SIFE team wraps up computer literacy course

PLAINVIEW - About 20 adults from around the area were recognized March 4 at Wayland Baptist University for completion of a free computer literacy course conducted by Wayland's Students in Free Enterprise team.

SIFE member Rosa Padilla served as project leader for the course, which began in mid-December and featured once weekly, hour-long sessions covering the basic aspects of computer usage. The course was held at Houston School's technology center through a partnership with Plainview Independent School District.

"My parents are not very computer literate, and we began to think of all the people in this area who need those skills too," said Padilla, a senior from Hale Center. She added that members developed a curriculum aimed specifically at adults with very little computer exposure - some only knew how to turn a computer on - and enlisted SIFE members and WBU students Jason Flick and Paul Sutton to teach the course. Other members of SIFE attended the course to help participants and serve as mentors.

About 20 students participated in the program, Padilla said, with a range of ages and backgrounds. Participants were surveyed during the initial course meeting in order to assess their current skills and find out what specific needs and interests they had. From there, the SIFE group could tailor their classes to their audience.

The course featured information on the components of a computer and basic usage of Microsoft Office Suite programs such as Word, Publisher and Excel. The course also covered basic use of the Internet, including search engines, downloads and web-based email, of particular interest to several participants.

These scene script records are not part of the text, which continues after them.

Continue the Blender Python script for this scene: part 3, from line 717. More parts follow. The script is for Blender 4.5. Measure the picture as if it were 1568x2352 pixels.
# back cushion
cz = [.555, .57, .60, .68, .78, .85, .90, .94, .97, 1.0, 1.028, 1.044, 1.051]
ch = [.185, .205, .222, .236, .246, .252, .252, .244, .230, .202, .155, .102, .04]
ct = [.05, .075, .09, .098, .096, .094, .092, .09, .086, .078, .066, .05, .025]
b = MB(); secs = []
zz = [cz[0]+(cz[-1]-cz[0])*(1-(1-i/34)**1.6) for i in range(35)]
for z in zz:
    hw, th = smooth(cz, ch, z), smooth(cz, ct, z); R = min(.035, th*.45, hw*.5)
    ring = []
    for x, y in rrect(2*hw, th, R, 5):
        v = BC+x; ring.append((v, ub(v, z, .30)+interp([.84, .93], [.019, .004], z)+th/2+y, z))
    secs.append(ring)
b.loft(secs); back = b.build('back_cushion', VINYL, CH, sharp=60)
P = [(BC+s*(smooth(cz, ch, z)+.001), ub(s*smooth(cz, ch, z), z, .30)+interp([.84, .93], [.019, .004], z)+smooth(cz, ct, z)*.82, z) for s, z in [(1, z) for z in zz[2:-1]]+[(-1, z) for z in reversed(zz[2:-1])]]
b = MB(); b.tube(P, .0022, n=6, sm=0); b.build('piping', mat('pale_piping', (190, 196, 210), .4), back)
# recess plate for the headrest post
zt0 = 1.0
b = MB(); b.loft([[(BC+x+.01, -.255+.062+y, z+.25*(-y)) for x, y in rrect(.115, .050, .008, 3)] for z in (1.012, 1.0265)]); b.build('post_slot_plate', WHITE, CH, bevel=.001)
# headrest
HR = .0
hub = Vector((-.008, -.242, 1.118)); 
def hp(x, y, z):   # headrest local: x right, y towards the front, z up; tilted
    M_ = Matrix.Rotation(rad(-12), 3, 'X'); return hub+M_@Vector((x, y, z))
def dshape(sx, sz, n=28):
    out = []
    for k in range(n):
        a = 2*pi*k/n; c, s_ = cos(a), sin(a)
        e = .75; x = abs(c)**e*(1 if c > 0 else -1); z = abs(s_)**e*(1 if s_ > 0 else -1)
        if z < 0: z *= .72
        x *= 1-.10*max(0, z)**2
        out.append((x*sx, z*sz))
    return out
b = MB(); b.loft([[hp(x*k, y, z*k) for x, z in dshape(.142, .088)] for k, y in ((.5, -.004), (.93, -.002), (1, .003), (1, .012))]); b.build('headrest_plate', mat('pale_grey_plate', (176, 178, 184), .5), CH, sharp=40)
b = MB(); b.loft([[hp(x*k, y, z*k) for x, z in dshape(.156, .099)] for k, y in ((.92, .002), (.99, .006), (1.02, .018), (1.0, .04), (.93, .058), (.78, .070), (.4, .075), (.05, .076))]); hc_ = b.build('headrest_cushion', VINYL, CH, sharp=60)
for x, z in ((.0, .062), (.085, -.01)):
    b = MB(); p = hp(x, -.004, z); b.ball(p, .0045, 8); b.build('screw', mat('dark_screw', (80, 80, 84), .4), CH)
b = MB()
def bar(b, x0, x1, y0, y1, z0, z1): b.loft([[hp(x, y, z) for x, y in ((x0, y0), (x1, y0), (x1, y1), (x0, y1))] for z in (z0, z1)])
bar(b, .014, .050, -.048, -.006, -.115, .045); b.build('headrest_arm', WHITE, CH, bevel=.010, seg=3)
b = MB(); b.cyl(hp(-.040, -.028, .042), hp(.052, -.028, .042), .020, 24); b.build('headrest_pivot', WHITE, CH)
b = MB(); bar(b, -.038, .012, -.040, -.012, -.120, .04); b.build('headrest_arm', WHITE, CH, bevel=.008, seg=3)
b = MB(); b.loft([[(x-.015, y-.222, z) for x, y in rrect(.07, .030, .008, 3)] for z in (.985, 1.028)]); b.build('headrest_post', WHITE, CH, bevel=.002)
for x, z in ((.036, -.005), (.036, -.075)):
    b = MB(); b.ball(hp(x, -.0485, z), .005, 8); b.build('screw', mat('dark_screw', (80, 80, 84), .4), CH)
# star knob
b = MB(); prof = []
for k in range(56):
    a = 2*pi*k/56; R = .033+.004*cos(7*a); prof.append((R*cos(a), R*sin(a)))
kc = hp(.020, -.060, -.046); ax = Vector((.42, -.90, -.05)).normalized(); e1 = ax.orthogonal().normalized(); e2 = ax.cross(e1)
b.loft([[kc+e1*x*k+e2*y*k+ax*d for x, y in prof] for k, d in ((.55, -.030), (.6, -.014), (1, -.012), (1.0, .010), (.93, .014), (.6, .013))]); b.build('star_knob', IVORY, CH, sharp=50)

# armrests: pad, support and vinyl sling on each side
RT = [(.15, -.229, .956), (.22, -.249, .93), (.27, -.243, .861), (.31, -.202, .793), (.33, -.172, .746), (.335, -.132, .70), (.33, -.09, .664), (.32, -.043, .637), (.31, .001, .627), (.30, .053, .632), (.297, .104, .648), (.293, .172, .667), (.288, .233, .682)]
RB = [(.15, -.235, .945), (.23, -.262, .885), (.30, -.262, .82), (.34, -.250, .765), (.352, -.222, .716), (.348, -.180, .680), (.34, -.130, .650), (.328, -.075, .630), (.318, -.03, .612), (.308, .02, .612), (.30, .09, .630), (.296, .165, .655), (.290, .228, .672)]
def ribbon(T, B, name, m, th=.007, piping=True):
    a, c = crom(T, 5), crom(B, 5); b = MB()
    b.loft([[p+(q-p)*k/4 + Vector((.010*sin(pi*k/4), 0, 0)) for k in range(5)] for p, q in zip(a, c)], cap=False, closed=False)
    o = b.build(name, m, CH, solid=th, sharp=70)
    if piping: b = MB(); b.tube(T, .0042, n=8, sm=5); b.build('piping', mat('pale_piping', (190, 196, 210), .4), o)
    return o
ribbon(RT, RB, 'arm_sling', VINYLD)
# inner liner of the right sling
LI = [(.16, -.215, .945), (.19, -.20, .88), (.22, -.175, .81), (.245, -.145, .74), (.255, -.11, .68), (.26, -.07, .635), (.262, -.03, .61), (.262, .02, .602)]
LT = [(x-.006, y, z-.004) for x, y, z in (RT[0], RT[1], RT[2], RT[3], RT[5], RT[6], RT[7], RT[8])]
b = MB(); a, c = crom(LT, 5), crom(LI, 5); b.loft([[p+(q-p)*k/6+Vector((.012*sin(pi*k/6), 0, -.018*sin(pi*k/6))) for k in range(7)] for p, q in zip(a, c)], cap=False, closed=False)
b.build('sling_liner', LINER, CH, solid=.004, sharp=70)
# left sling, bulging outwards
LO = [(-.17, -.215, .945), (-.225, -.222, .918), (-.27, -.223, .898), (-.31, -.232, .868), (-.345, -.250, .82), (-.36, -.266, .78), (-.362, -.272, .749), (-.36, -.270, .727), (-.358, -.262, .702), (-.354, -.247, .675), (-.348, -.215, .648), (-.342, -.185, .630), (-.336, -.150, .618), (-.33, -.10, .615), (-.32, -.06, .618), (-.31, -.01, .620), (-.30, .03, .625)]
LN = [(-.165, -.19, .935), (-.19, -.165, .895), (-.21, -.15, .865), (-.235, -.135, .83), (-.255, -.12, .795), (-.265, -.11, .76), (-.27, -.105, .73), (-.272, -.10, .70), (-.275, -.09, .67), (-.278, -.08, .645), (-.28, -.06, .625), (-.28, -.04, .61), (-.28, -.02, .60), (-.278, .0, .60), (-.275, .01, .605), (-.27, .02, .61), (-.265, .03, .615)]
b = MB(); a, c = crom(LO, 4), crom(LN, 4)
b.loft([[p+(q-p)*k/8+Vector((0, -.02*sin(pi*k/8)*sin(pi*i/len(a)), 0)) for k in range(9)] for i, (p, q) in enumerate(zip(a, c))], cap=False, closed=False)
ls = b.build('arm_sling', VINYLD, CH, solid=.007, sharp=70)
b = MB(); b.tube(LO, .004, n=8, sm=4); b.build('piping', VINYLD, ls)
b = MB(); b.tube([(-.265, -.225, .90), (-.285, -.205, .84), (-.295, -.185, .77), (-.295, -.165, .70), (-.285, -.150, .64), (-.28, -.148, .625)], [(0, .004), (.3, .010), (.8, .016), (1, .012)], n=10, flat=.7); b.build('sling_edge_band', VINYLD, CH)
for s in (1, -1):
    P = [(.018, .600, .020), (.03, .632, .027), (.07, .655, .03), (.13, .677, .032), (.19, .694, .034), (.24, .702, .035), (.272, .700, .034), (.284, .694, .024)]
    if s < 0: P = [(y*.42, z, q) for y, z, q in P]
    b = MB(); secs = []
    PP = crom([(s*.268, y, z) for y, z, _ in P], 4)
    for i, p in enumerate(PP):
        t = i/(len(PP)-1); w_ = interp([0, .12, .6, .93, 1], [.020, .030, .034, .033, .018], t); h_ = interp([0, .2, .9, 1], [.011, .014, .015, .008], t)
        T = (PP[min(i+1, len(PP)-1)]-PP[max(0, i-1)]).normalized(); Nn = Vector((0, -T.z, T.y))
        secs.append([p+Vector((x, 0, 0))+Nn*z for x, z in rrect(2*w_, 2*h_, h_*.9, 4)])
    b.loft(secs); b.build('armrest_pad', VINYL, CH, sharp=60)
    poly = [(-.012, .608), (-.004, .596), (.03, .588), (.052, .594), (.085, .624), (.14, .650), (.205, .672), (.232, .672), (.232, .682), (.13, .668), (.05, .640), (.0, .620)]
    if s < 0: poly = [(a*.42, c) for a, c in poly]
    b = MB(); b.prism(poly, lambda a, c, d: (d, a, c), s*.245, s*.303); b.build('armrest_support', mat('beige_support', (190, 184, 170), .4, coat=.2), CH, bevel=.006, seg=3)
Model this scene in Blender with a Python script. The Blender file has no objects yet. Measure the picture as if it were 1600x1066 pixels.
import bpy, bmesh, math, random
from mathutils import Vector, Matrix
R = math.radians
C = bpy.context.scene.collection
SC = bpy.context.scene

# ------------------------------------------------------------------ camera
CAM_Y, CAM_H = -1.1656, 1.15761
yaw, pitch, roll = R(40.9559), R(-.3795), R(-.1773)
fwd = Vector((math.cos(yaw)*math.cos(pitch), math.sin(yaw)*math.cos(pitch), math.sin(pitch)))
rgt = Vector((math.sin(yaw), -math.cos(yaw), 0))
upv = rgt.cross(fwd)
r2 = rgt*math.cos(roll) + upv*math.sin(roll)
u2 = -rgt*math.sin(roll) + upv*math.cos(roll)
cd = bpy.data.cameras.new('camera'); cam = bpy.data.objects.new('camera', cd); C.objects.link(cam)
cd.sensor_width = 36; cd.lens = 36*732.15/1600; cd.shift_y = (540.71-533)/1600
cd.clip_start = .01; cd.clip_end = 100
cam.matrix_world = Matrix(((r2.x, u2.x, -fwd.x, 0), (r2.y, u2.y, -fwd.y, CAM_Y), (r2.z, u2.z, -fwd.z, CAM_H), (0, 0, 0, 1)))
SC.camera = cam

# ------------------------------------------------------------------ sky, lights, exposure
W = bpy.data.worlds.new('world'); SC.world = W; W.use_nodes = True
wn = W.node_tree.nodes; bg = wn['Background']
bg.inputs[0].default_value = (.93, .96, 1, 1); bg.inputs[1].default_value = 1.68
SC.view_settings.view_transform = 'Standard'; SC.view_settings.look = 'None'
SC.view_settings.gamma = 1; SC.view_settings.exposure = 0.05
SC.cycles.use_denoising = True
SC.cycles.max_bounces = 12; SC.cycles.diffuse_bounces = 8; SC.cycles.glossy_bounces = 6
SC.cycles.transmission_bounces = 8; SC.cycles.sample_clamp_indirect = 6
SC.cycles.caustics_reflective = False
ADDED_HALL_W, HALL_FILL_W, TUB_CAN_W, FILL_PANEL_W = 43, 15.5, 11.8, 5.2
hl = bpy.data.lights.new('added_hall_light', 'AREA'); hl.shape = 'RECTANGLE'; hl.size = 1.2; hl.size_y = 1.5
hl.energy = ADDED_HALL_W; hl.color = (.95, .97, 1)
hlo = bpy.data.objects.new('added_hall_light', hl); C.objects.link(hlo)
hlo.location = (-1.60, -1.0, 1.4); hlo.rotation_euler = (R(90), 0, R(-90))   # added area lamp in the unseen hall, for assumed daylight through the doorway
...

"One of the older ladies in the class told us she wanted to learn how to do email because her grandson kept mentioning that he could send her pictures of himself if she had email," Padilla shared. "She came in the next week (after the email lesson) in tears, holding a picture of her grandson that she'd been able to receive through email."

Stories like that are what Padilla said makes the work SIFE has put into the program worthwhile and the students feel they've been able to impart valuable skills to the participants. She said future plans are to hold mini-courses on specific software programs to provide more in-depth information for those interested.

Located on universities across the country, SIFE teams develop leadership, teamwork and communication skills through learning, practicing and teaching the principles of free enterprise throughout their communities. This is done by holding seminars, workshops and other events aimed at educating and equipping business leaders and other community citizens.